The points here are two, but connected:

(i) why I speak of a privilege to monetary macro view?

(ii) the rate of exploitation as length of the social total working day
less the necessary labour needed to produce the real wage, assumed as given.

Now, over (ii) there must have been some confusion (because of my
English?). In the phrase quoted I exactly meant to SUPPORT your position
here. My difference with you, may be, is on the *interpretation* of talking
of exploitation as (embodied) surplus labour. If I understand you well, you
stress the similarity between capitalist exploitation and feudal (or, in
general, precapitalist) exploitation. I rather stress the disomogeneity
between capitalist and pre-capitalist exploitation. I hold that for Marx
the product, as value, can be reduced to labour only in capitalism, and
hence the exploitation as depicted in (ii) can be affirmed rigorously only
for a capitalist situation. I never spoke of something so mysterious to me
as a monetary measure of exploitation. Differently for many others, I think
that money is crucial for Marxian political economy, but first of all as
the finance needed to start the production processes, which - again, as I
understand well - is far away from most of new 'monetary' Marxists who
stress money as means of exchange, or as store of value, or as unit of
account etc. I hold that in a macromonetary view the fact that the
capitalist class has a privileged access to money is what account for the
ability for firms as a whole to define the composition of output (i.e.,
defining what will be the wage goods for workers), and hence to produce
exactly the result in terms of exploitation which you stress.
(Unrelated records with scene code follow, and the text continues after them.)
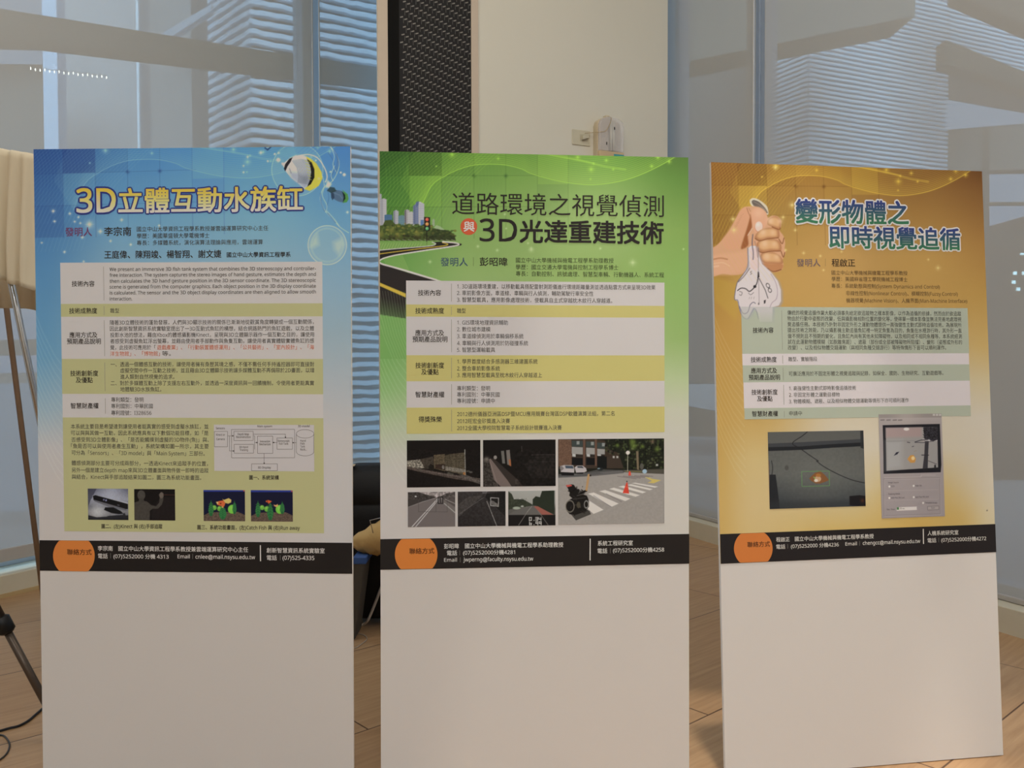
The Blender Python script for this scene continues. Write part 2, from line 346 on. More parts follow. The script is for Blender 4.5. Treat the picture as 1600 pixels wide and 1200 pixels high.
# right-hand side outdoors
clad_building(at(1262, 300, 11.0), math.radians(24), 2.45, math.radians(62), 0.45, -0.2, 7.4, 0.062, 'ribbed tower outdoors beyond the screen above the brown poster', 0.003)
Yt = 11.0
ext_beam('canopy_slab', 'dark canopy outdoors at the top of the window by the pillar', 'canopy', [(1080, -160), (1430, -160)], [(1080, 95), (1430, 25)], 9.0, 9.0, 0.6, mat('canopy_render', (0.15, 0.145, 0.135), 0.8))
def upper_wing():
    # ribbed wing that runs above the dark beam towards the top corner of the picture
    c = at(1262, 300, 11.0); c.z = 0; d = Vector((math.cos(math.radians(24)), math.sin(math.radians(24)), 0)); o = Vector((d.y, -d.x, 0)); c = c + d * 2.545
    t = tag(empty('ribbed_wing', (c.x, c.y, 5.5)), 'ribbed wing outdoors above the dark beam over the brown poster', 'building', 'ribbed buildings outdoors')
    mb = MB(); clad_faces(mb, c, d, 4.0, 5.5, 7.4, 0.062, o, 0.003); a = mb.build('cladding', [M_FIN, M_REC])
    e = [c + o * -0.02, c + d * 4 - o * 0.02, c + d * 4 - o * 1.2, c - o * 1.2]
    b = MB().prism([(p.x, p.y) for p in e], 5.45, 7.5).build('wall', M_CONC)
    for q in (a, b): q.parent = t; q.matrix_parent_inverse = Matrix.Translation(-Vector(t.location))
upper_wing()
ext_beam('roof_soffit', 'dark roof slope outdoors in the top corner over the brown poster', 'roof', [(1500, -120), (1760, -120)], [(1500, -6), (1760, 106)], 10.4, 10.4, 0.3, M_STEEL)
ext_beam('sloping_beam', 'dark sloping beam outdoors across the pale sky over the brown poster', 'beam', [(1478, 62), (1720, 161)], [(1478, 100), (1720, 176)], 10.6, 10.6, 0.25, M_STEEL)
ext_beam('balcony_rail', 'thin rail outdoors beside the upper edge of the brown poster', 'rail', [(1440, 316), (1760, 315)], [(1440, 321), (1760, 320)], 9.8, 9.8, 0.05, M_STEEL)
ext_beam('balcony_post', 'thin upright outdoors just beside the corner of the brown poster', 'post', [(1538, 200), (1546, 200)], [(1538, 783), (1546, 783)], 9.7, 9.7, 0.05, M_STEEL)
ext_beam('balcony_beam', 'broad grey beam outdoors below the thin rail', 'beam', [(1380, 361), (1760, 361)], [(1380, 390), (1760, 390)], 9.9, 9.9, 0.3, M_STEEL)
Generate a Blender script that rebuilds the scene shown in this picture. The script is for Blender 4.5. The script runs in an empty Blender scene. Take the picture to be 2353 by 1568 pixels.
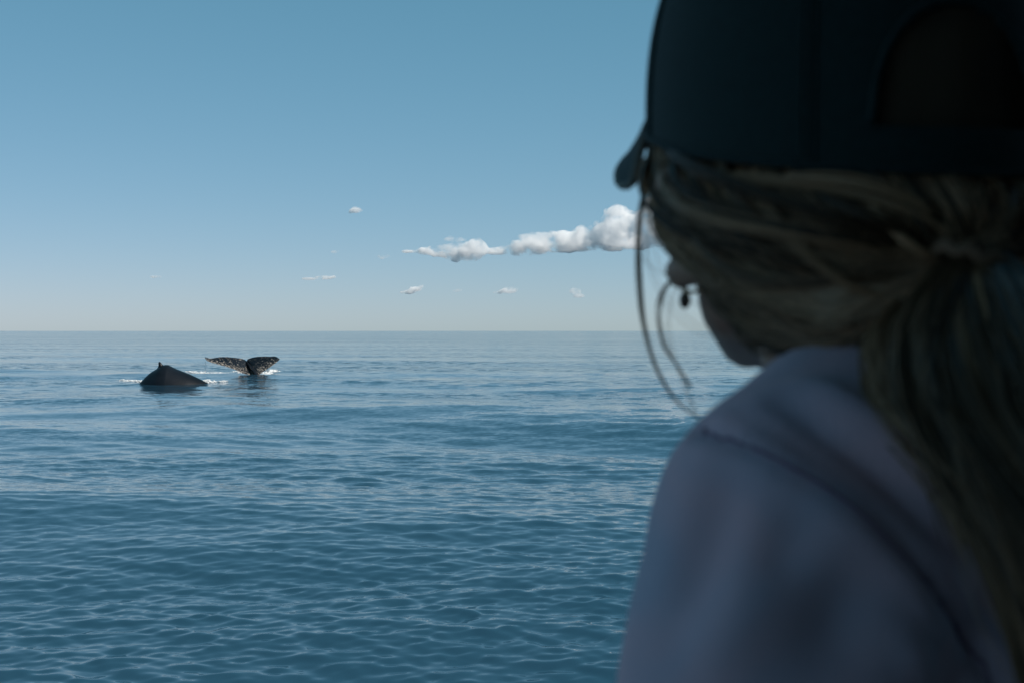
import bpy, bmesh, math, random
import numpy as np
from mathutils import Vector, Matrix, noise
from mathutils.bvhtree import BVHTree

random.seed(7); np.random.seed(7)
R = math.radians
scene = bpy.context.scene
COL = scene.collection

# ------------------------------------------------------------------ camera, light, exposure
H = 2.8                                   # eye height above the sea, standing on the boat deck
F = 50.0 / 36.0 * 2352                    # focal length in units of a 2352 px wide picture
cam = bpy.data.cameras.new('camera')
cam_ob = bpy.data.objects.new('camera', cam); COL.objects.link(cam_ob)
cam.lens = 50; cam.sensor_width = 36
cam.clip_start = 0.02; cam.clip_end = 120000
cam_ob.location = (0, 0, H)
cam_ob.rotation_euler = (R(90 - 0.42), 0, 0)
cam.dof.use_dof = True
cam.dof.focus_distance = 80
cam.dof.aperture_fstop = 14
scene.camera = cam_ob

SUN_EL, SUN_AZ = R(41), R(118)            # azimuth clockwise from the view direction (+Y): from the right, a little behind
world = bpy.data.worlds.new('World'); scene.world = world
world.use_nodes = True
wn = world.node_tree.nodes; wl = world.node_tree.links
bg = wn['Background']
sky = wn.new('ShaderNodeTexSky'); sky.sky_type = 'NISHITA'; sky.sun_disc = False
sky.sun_elevation = SUN_EL; sky.sun_rotation = SUN_AZ
sky.altitude = 0; sky.air_density = 0.6; sky.dust_density = 0.3; sky.ozone_density = 4
SKY = 0.1
sep = wn.new('ShaderNodeSeparateColor'); comb = wn.new('ShaderNodeCombineColor')
wl.new(sky.outputs[0], sep.inputs[0])
for ch, (k, g) in enumerate(((.85, .91), (.70, .55), (.755, .60))):      # the photograph's colour response
    p = wn.new('ShaderNodeMath'); p.operation = 'POWER'; p.inputs[1].default_value = g
    q = wn.new('ShaderNodeMath'); q.operation = 'MULTIPLY'; q.inputs[1].default_value = k * SKY ** g / SKY
    wl.new(sep.outputs[ch], p.inputs[0]); wl.new(p.outputs[0], q.inputs[0]); wl.new(q.outputs[0], comb.inputs[ch])
wl.new(comb.outputs[0], bg.inputs[0])
bg.inputs[1].default_value = SKY

sun = bpy.data.lights.new('sun', 'SUN'); sun.energy = 5.0; sun.angle = R(0.53); sun.color = (1, .93, .84)
sun_ob = bpy.data.objects.new('sun', sun); COL.objects.link(sun_ob)
sdir = Vector((math.sin(SUN_AZ) * math.cos(SUN_EL), math.cos(SUN_AZ) * math.cos(SUN_EL), math.sin(SUN_EL)))
sun_ob.rotation_euler = sdir.to_track_quat('Z', 'Y').to_euler()
sun_ob.location = sdir * 50

scene.view_settings.view_transform = 'Standard'; scene.view_settings.look = 'None'
scene.view_settings.exposure = 0; scene.view_settings.gamma = 1
scene.render.engine = 'CYCLES'
scene.cycles.use_denoising = True
scene.cycles.max_bounces = 24; scene.cycles.volume_bounces = 24
scene.cycles.diffuse_bounces = 4
scene.cycles.volume_step_rate = 1.0

# ------------------------------------------------------------------ helpers
def P(px, py, d):
    """The point that the photograph (measured 2352 px wide) shows at px, py, at depth d."""
    return Vector(((px - 1176) / F * d, d, H + (760 - py) / F * d))

def W(x, y, z):
    return Vector((x, y, z + H))

def link(name, me, mat=None, parent=None, smooth=True):
    if mat: me.materials.append(mat)
    if smooth: me.polygons.foreach_set('use_smooth', [True] * len(me.polygons))
    o = bpy.data.objects.new(name, me); COL.objects.link(o)
    if parent: o.parent = parent
    return o

def empty(name, loc=(0, 0, 0)):
    o = bpy.data.objects.new(name, None); COL.objects.link(o); o.location = loc
    return o

def tag(o, label=None, cat=None, group=None, kind=None):
    if label: o['label'] = label
    if cat: o['category'] = cat
    if group: o['group'] = group
    if kind: o['kind'] = kind
    return o

def keep(parent):
    """Children are modelled in world space: undo the parent's offset."""
    for c in COL.objects:
        if c.parent == parent: c.matrix_parent_inverse = Matrix.Translation(-Vector(parent.location))

def nodes(name):
    m = bpy.data.materials.new(name); m.use_nodes = True
    return m, m.node_tree.nodes, m.node_tree.links, m.node_tree.nodes['Principled BSDF']

def mat(name, col, rough=.6, metal=0, noise_scale=None, col2=None, bump=0, bump_scale=200, spec=.5, sss=0, coat=0, sheen=0):
    m, n, l, b = nodes(name)
    b.inputs['Base Color'].default_value = (*col, 1)
    b.inputs['Roughness'].default_value = rough
    b.inputs['Metallic'].default_value = metal
    b.inputs['Specular IOR Level'].default_value = spec
    b.inputs['Coat Weight'].default_value = coat
    if sheen: b.inputs['Sheen Weight'].default_value = sheen
    tc = n.new('ShaderNodeTexCoord')
    if noise_scale:
        t = n.new('ShaderNodeTexNoise'); t.inputs['Scale'].default_value = noise_scale; t.inputs['Detail'].default_value = 4
        l.new(tc.outputs['Object'], t.inputs['Vector'])
        r = n.new('ShaderNodeValToRGB'); r.color_ramp.elements[0].position = .35; r.color_ramp.elements[1].position = .65
        r.color_ramp.elements[0].color = (*col, 1); r.color_ramp.elements[1].color = (*(col2 or col), 1)
        l.new(t.outputs[0], r.inputs[0]); l.new(r.outputs[0], b.inputs['Base Color'])
    if bump:
        t = n.new('ShaderNodeTexNoise'); t.inputs['Scale'].default_value = bump_scale; t.inputs['Detail'].default_value = 3
        l.new(tc.outputs['Object'], t.inputs['Vector'])
        bp = n.new('ShaderNodeBump'); bp.inputs['Strength'].default_value = bump; bp.inputs['Distance'].default_value = .002
        l.new(t.outputs[0], bp.inputs['Height']); l.new(bp.outputs[0], b.inputs['Normal'])
    return m

def np_mesh(name, verts, faces):
    """verts (n,3), faces (m,4) quads."""
    me = bpy.data.meshes.new(name)
    verts = np.asarray(verts, np.float32); faces = np.asarray(faces, np.int32)
    me.vertices.add(len(verts)); me.vertices.foreach_set('co', verts.ravel())
    k = faces.shape[1]
    me.loops.add(faces.size); me.loops.foreach_set('vertex_index', faces.ravel())
    me.polygons.add(len(faces))
    me.polygons.foreach_set('loop_start', np.arange(0, faces.size, k, dtype=np.int32))
    me.polygons.foreach_set('loop_total', np.full(len(faces), k, np.int32))
    me.update(calc_edges=True); me.validate()
    return me

def grid_faces(nr, nc, wrap=False):
    i = np.arange(nr - 1)[:, None]; j = np.arange(nc if wrap else nc - 1)[None, :]
    j2 = (j + 1) % nc
    a = i * nc + j; b = i * nc + j2; c = (i + 1) * nc + j2; d = (i + 1) * nc + j
    return np.stack([a, b, c, d], -1).reshape(-1, 4)

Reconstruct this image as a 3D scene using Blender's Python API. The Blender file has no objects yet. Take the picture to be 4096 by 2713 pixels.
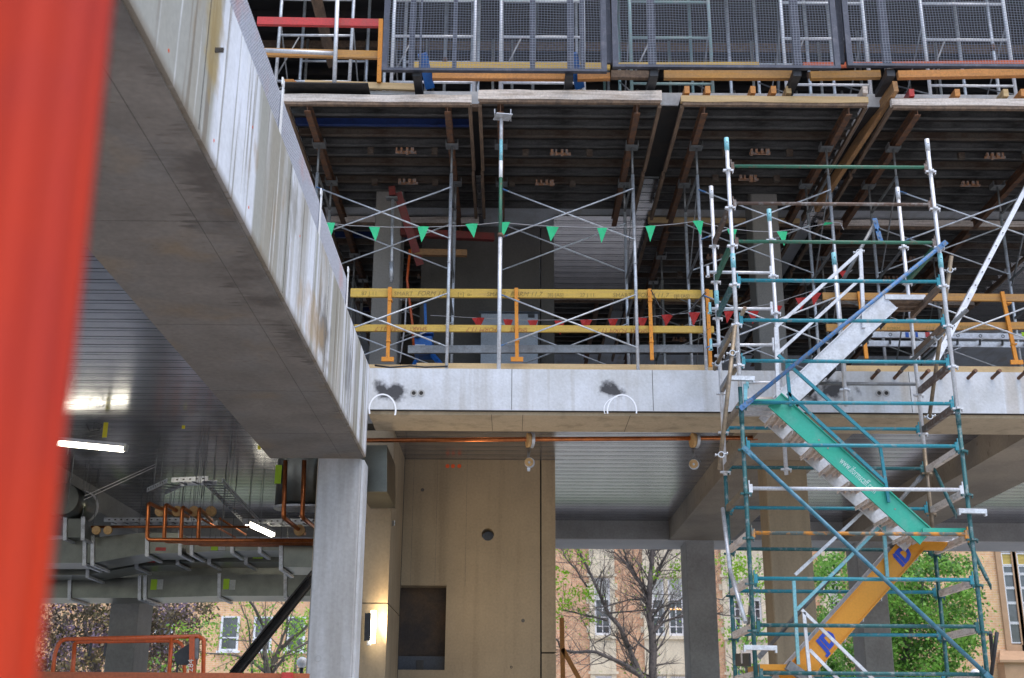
import bpy, math, random
from mathutils import Vector as V, Matrix
random.seed(7)
R = math.radians
sc = bpy.context.scene
COL = sc.collection
# ---------------------------------------------------------------- camera
EZ = 1.65                       # eye height
FPX, CX, CY = 4803.0, 2048.0, 1356.5
TH, RO = R(18.2), R(0.38)
fw = V((0, math.cos(TH), math.sin(TH))); u0 = V((0, -math.sin(TH), math.cos(TH))); r0 = V((1, 0, 0))
rt = r0*math.cos(RO) + u0*math.sin(RO); up = u0*math.cos(RO) - r0*math.sin(RO)
EYE = V((0, 0, EZ))
cd = bpy.data.cameras.new('camera'); cam = bpy.data.objects.new('camera', cd); COL.objects.link(cam)
m = Matrix((rt, up, -fw)).transposed().to_4x4(); m.translation = EYE; cam.matrix_world = m
cd.sensor_width = 36; cd.lens = 36*FPX/4096; cd.clip_end = 600; cd.clip_start = .05
cd.dof.use_dof = True; cd.dof.focus_distance = 15.5; cd.dof.aperture_fstop = 2.9
sc.camera = cam
# ---------------------------------------------------------------- sky, sun, exposure
w = bpy.data.worlds.new('World'); sc.world = w; w.use_nodes = True
nt = w.node_tree; bgn = nt.nodes['Background']
sky = nt.nodes.new('ShaderNodeTexSky'); sky.sky_type = 'NISHITA'; sky.sun_disc = False
sky.sun_elevation = R(66); sky.sun_rotation = R(142); sky.air_density = 1.0; sky.dust_density = 2.0; sky.ozone_density = .6
nt.links.new(sky.outputs[0], bgn.inputs[0]); bgn.inputs[1].default_value = .15
sd = bpy.data.lights.new('sun', 'SUN'); sd.energy = 1.1; sd.angle = R(60); sd.color = (1, .985, .97)
so = bpy.data.objects.new('sun', sd); COL.objects.link(so)
sdir = V((math.sin(R(142))*math.cos(R(66)), math.cos(R(142))*math.cos(R(66)), math.sin(R(66))))
so.rotation_euler = sdir.to_track_quat('Z', 'Y').to_euler()
sc.view_settings.view_transform = 'Standard'; sc.view_settings.look = 'None'
sc.view_settings.gamma = 1; sc.view_settings.use_curve_mapping = False
sc.view_settings.exposure = 0.95
sc.render.engine = 'CYCLES'
sc.cycles.max_bounces = 8; sc.cycles.diffuse_bounces = 5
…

So, we are back to (i), but in a way which I do not see as too much opposed
to your views. Let me say now simply that there are many persons on this
list - two examples: Duncan Foley and Fred Moseley; but may be also Simon
Mohun and Duménil-Levy - who agree on that proposition about method, but
gives a different definition of exploitation. My point in the post you
quoted is to say that indeed a macromonetary view lends support to the view
of exploitation in embodied abstract labour terms, because in this view
what matters is what the working class consumes, not what the individual
worker consumes.

>___________________
>>
>> That is, the whole of individual capitalists' behaviour, backed by
>>the banking system, is not just the way the capitalist class appropriates
>>the 'profit-goods'? And hence, cannot we say that necessary labour is the
>>labour embodied in the production of wage goods, and surplus labour the
>>labour embodied in the goods which are not made available to workers?
>>
>> The important points here are two: (i) bank finance to production
>>allows firms to decide the composition of output; (ii) the monetary nature
>>of capitalism means also that there are subjects (firms, the State) who
>>can define their demand in real terms, while that's not true for workers
>>as a class.
>________________
>
>The question is why should composition of output determine the rate of
>exploitation? Unless, we make the claim that the composition of output
>determines the real wages. But that begs the basic question I have raised
>in my response to Duncan in my previous post. I think that the monetary
>point of view implicitly makes the argument that class struggle is about
>the sharing of the given net output between the working class and the
>capitalist class, and this struggle takes place at the level of price
>determination, one way or the other. My position is that relative price
>determination is not the cite of class struggle in the long term sense. it
>is the length of the working day, week, or year that is the true cite of
>class struggle. And if you look at the history of capitalism, then I think
>my position comes out to be much stronger.

Again, here it seems we are on the same side of the barricade, BUT for the
fact that what I am saying is that your statement must be supported by a
truly macromonetary view. The fact is that the site of the class struggle
is production, but that in a monetary economy production must be started
(with money) and wages are paid in money. Hence, we have a monetary
sequence. My view is that if we look at this monetary sequence in class
terms, we see - sorry if I repeat myself - that the monetary nature of the
capitalist economy means that there is one class, workers, that decide in
nominal terms, and another which decides in real terms (I am talking about
*classes*). Thus, though the wage bill is paid in money, the capitalist
class is able to define the real wage for workers and extract a surplus
product from surplus labour.

I don't understand why to say that the composition of output determines the
real wage begs the question.

>
>Good to see you back on ope-l. I had intended to respond to your earlier
>message. But since you were gone, I thought I would do that when you come
>back. But it's been too long and now I can't find your earlier post. But I
>guess we are discussing the same issues anyway. Cheers, ajit sinha

Yes, it is the same issue - though taken from this side may be our
differences are much less that on the interpretation of value theory. But
it is important to agree, and not only to disagree.

Sorry for the delay in asnwering, but I was in England in the meantime and
had no easy access to Mac computers on-line.